━━━━━ MATERIALS PROVIDED

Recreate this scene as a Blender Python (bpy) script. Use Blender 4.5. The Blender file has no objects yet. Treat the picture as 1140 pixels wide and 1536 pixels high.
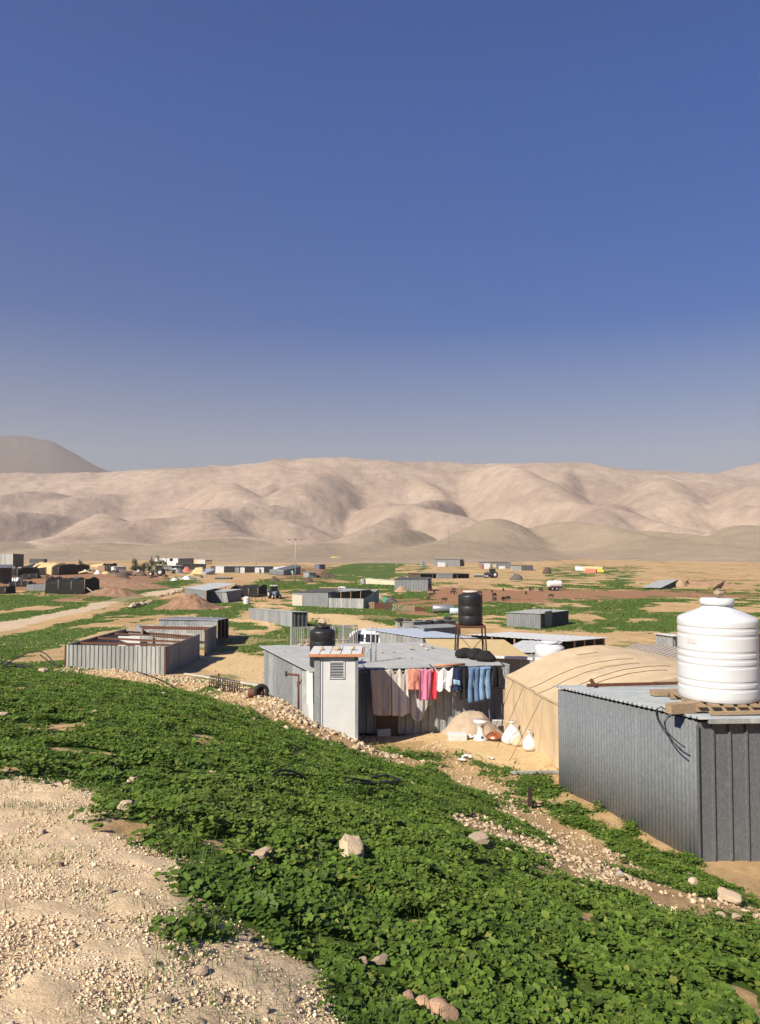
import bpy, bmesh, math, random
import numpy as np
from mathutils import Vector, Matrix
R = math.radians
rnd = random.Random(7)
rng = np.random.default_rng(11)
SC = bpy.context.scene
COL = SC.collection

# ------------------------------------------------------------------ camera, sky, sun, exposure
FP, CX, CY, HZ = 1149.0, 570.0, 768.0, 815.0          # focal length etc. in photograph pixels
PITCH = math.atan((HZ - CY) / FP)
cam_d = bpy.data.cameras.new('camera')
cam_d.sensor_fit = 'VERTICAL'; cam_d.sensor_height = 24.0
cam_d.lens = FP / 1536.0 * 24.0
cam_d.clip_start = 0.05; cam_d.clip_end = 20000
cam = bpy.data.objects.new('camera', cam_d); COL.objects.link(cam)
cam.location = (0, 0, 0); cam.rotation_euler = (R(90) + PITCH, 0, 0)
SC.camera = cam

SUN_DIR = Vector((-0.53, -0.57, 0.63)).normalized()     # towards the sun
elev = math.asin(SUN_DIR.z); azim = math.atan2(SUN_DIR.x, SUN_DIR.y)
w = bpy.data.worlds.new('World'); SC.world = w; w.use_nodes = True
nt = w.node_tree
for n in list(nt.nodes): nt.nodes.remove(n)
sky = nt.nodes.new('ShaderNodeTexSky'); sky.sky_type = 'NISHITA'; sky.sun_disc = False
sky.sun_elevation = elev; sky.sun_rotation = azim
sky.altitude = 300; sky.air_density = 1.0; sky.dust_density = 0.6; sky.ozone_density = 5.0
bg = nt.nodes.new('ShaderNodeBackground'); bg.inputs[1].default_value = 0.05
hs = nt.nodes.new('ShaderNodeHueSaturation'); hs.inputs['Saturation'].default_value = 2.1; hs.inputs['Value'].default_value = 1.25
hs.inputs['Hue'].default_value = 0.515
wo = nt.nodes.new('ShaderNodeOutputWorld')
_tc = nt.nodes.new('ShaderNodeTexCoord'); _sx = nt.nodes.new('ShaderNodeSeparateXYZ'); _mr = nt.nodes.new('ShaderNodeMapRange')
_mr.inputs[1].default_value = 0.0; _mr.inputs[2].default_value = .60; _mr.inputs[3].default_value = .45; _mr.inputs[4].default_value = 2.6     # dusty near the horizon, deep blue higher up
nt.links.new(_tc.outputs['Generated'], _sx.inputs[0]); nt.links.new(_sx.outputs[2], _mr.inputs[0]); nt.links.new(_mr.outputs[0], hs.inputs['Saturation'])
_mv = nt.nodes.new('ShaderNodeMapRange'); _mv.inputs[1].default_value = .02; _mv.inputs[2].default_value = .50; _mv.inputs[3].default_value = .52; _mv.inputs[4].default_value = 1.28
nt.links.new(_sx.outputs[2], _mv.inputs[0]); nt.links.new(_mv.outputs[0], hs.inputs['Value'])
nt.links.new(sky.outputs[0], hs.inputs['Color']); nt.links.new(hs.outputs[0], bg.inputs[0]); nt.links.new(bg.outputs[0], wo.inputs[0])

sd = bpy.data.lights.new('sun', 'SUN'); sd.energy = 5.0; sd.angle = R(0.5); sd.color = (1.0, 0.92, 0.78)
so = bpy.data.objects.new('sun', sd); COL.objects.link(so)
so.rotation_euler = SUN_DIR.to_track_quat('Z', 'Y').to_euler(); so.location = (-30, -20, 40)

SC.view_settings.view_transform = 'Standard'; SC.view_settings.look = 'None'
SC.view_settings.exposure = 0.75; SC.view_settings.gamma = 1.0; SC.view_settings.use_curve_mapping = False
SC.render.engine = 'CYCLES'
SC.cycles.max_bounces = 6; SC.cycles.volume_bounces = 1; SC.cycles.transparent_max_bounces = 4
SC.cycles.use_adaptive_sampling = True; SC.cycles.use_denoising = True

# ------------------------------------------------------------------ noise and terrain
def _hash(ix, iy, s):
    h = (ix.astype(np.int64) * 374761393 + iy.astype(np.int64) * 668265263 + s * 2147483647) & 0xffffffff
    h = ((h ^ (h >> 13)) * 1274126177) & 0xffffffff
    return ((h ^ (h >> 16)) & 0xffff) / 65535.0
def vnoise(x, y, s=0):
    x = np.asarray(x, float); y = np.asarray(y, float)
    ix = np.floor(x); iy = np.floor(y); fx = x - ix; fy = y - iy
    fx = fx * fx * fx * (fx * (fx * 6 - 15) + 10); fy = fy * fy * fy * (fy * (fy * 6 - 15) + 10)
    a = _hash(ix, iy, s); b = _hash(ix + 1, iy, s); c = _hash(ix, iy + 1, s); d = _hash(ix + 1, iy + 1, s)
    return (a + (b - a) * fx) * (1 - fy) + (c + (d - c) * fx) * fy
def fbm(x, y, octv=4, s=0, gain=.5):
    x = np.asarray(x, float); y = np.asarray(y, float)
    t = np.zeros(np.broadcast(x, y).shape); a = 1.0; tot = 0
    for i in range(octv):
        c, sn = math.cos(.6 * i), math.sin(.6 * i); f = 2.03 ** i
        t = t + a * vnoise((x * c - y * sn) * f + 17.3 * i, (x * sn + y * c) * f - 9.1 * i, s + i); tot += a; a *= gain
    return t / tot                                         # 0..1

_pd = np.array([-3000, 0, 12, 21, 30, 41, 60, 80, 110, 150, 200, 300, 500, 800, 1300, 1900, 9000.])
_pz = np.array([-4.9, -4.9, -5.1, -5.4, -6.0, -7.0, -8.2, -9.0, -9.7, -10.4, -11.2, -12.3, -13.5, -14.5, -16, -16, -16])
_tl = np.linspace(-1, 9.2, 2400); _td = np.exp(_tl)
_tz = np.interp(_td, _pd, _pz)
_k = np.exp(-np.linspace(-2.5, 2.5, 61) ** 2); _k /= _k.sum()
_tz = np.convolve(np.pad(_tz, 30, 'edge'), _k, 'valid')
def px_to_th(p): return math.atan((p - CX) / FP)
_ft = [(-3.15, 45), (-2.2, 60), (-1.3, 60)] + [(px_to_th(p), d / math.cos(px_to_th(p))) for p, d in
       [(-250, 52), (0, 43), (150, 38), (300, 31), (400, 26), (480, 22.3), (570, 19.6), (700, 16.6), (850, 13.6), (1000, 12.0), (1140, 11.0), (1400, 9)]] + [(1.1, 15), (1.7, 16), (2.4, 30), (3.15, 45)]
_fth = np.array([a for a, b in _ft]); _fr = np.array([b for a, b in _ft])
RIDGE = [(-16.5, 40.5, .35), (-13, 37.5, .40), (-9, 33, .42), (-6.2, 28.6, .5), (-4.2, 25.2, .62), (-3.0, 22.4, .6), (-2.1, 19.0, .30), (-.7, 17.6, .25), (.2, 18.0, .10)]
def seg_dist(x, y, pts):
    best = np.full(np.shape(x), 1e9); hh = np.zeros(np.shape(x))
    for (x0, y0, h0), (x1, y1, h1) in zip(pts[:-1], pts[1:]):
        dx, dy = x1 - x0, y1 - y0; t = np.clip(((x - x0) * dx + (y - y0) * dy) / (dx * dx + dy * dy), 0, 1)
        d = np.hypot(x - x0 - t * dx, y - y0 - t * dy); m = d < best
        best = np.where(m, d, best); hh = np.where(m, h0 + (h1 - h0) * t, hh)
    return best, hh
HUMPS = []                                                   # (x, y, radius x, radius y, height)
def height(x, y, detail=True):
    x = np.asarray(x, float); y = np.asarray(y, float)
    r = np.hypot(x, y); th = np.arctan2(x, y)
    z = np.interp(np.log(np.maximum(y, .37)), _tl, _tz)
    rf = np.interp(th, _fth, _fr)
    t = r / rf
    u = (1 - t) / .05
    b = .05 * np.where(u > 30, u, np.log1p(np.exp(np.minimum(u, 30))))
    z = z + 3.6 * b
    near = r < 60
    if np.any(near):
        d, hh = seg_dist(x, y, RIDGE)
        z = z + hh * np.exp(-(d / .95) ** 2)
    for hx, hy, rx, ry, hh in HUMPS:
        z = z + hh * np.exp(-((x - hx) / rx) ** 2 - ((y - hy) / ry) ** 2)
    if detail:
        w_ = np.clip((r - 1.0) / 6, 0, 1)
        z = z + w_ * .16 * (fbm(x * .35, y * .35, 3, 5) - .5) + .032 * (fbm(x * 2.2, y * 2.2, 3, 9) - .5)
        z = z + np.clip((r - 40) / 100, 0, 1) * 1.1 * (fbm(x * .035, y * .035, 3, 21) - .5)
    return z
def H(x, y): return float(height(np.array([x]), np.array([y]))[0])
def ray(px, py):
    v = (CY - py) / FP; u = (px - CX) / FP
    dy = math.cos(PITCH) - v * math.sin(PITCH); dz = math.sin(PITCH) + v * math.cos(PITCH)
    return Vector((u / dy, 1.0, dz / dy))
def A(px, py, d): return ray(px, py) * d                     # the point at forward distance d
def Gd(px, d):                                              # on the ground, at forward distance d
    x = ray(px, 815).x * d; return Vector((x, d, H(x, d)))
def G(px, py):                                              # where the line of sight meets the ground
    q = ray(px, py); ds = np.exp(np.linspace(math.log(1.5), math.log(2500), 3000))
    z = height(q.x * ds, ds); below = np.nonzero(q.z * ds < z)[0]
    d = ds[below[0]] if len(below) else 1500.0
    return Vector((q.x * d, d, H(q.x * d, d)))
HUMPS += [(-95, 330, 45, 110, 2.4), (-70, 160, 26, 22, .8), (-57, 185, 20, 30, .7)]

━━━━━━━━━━
━━━━━ MATERIALS PROVIDED

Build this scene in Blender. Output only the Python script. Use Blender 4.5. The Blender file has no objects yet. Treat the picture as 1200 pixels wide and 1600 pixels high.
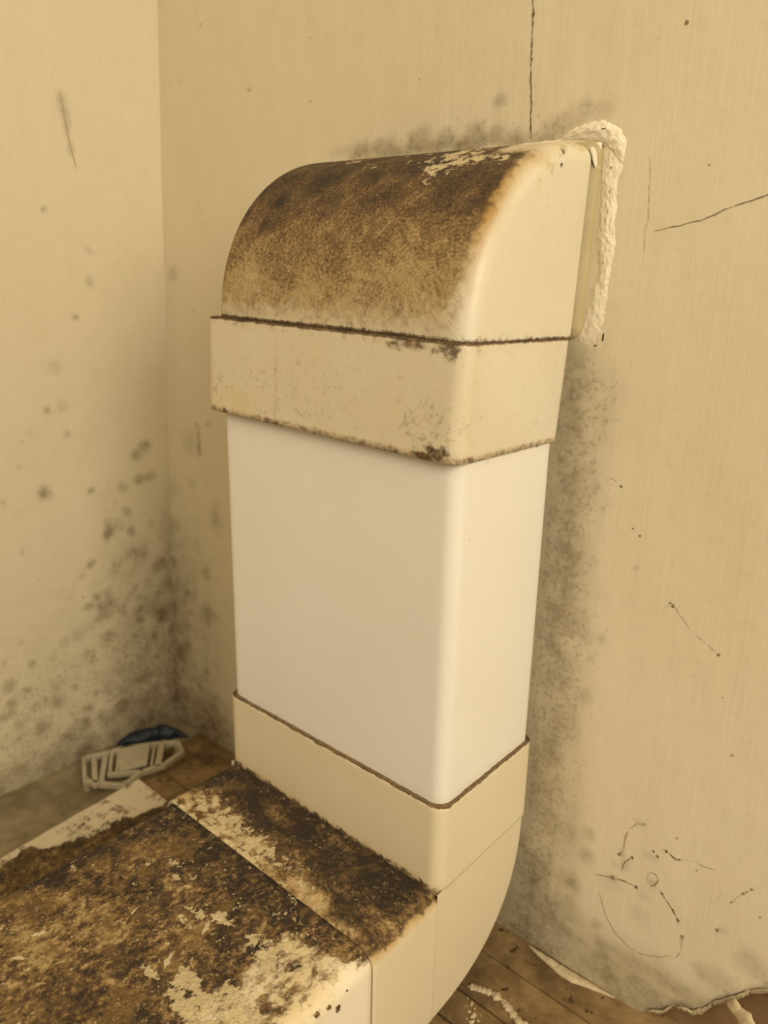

━━━━━━━━━━

INSTRUCTION:
Print exactly the lines from the line containing "Recreate this scene" through the line containing "COL = SC.collection", and omit any picture found among them.

EXPECTED ANSWER:
Recreate this scene as a Blender Python (bpy) script. Use Blender 4.5. The Blender file has no objects yet. Treat the picture as 1140 pixels wide and 1536 pixels high.
import bpy, bmesh, math, random
import numpy as np
from mathutils import Vector, Matrix
R = math.radians
rnd = random.Random(7)
rng = np.random.default_rng(11)
SC = bpy.context.scene
COL = SC.collection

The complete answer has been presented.